As the first-ever National Truth and Reconciliation Day gets underway in Newfoundland and Labrador, Indigenous people from across the province are urging everyone to observe, reflect and take action well beyond the new sombre statutory holiday.
Schools and government offices are closed across the province, giving people time to consider the impacts of the Canadian residential school system, which separated Indigenous children for generations from their families and cultures and forced them into institutions where many experienced trauma and abuse.
"This day will mark a beginning of something that's going to be a lot better than the past. The more we talk about it, we'll make sure it's never forgotten," said Mi'sel Joe, the sagamaw of Miawpukek First Nation on Newfoundland's south coast.

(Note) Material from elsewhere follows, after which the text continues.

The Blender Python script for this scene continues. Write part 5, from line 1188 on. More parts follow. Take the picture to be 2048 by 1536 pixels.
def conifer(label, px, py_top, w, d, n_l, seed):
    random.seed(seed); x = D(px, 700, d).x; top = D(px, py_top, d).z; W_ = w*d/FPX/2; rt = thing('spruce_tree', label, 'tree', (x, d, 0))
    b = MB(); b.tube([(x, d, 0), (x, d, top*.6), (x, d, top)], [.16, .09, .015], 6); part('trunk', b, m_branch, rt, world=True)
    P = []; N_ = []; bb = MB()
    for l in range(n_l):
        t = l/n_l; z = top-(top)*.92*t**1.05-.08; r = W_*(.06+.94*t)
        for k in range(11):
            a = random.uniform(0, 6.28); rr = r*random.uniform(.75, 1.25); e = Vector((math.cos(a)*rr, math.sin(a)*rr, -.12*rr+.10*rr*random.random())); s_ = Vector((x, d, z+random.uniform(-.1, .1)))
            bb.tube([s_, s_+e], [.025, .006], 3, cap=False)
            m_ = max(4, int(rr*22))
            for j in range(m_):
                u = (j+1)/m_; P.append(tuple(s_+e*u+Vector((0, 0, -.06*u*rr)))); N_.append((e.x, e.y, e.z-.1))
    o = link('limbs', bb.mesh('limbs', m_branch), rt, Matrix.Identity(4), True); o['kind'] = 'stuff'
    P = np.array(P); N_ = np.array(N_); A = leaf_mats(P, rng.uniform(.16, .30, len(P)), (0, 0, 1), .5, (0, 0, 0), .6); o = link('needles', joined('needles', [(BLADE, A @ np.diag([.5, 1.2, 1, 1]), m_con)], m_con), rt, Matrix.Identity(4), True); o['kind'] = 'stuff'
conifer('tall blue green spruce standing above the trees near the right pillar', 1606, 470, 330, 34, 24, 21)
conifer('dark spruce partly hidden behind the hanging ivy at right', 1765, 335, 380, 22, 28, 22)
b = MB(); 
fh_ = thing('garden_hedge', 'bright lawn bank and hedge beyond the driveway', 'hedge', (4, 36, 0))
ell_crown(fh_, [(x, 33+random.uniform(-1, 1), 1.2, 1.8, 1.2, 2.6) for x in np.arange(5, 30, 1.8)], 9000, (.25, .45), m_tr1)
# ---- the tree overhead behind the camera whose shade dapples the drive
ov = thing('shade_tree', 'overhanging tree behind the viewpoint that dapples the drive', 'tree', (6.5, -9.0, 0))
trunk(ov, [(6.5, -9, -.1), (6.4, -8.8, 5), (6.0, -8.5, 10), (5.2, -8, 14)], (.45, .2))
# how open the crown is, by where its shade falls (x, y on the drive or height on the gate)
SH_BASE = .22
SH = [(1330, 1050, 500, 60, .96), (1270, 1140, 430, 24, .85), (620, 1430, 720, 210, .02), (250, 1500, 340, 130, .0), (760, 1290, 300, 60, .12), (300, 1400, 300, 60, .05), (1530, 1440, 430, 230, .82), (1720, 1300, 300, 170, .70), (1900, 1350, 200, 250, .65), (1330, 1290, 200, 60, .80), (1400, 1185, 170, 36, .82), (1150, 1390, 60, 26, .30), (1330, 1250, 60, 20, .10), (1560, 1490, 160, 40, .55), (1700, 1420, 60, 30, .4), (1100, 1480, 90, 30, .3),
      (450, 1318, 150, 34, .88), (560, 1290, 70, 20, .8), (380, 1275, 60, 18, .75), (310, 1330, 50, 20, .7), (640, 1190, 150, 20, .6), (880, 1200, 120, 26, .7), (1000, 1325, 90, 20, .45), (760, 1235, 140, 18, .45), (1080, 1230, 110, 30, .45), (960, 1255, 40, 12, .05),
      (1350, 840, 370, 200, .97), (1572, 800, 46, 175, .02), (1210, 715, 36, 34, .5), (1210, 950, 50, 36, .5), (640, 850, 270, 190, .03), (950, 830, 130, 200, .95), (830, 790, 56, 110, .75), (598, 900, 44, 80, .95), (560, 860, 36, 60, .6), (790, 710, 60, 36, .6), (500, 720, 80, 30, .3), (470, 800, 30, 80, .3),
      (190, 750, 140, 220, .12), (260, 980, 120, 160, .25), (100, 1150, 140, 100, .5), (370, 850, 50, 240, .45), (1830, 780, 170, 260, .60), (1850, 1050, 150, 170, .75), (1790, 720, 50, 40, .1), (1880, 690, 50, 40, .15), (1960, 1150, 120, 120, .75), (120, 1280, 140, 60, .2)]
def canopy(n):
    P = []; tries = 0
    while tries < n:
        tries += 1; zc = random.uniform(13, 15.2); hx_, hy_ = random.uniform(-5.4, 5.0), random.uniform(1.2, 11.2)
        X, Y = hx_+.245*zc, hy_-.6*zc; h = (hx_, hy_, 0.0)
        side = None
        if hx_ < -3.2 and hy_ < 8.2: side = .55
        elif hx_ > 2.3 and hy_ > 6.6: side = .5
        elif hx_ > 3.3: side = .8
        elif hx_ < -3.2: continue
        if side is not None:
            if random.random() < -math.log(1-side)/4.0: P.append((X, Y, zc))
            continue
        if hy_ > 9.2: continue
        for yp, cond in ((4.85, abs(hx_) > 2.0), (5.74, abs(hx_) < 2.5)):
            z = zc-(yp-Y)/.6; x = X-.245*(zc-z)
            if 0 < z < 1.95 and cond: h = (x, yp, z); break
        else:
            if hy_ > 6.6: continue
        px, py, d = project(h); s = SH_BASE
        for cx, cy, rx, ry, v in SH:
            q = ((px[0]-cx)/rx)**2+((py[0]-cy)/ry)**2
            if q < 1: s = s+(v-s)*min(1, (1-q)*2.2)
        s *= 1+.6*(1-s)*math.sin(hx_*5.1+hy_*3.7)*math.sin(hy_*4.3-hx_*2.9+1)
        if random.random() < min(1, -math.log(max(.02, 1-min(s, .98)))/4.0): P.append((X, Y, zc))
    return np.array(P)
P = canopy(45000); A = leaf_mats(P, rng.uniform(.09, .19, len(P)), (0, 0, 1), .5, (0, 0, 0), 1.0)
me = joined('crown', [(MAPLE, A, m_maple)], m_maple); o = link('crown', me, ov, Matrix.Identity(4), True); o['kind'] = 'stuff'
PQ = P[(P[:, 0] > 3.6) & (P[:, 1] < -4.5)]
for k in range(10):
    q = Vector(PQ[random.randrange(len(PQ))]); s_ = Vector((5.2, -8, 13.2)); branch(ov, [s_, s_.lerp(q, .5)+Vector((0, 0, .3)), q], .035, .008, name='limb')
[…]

Five residential schools operated in Labrador between 1949 and 1979. The schools were outside of the national system of federally-funded institutions, with those in Labrador either run by the Moravian mission or the International Grenfell Association.
Survivors of those schools fought for recognition and Prime Minister Justin Trudeau formally apologized in 2017, nearly a decade after an apology was issued to Indian residential school survivors.
"Former students in Labrador really wanted to make it clear that what they experienced, the neglect, the abuse, perhaps the trauma, social disruption that these schools caused was equivalent," said Andrea Proctor, the author of A Long Journey: Residential Schools in Labrador and Newfoundland.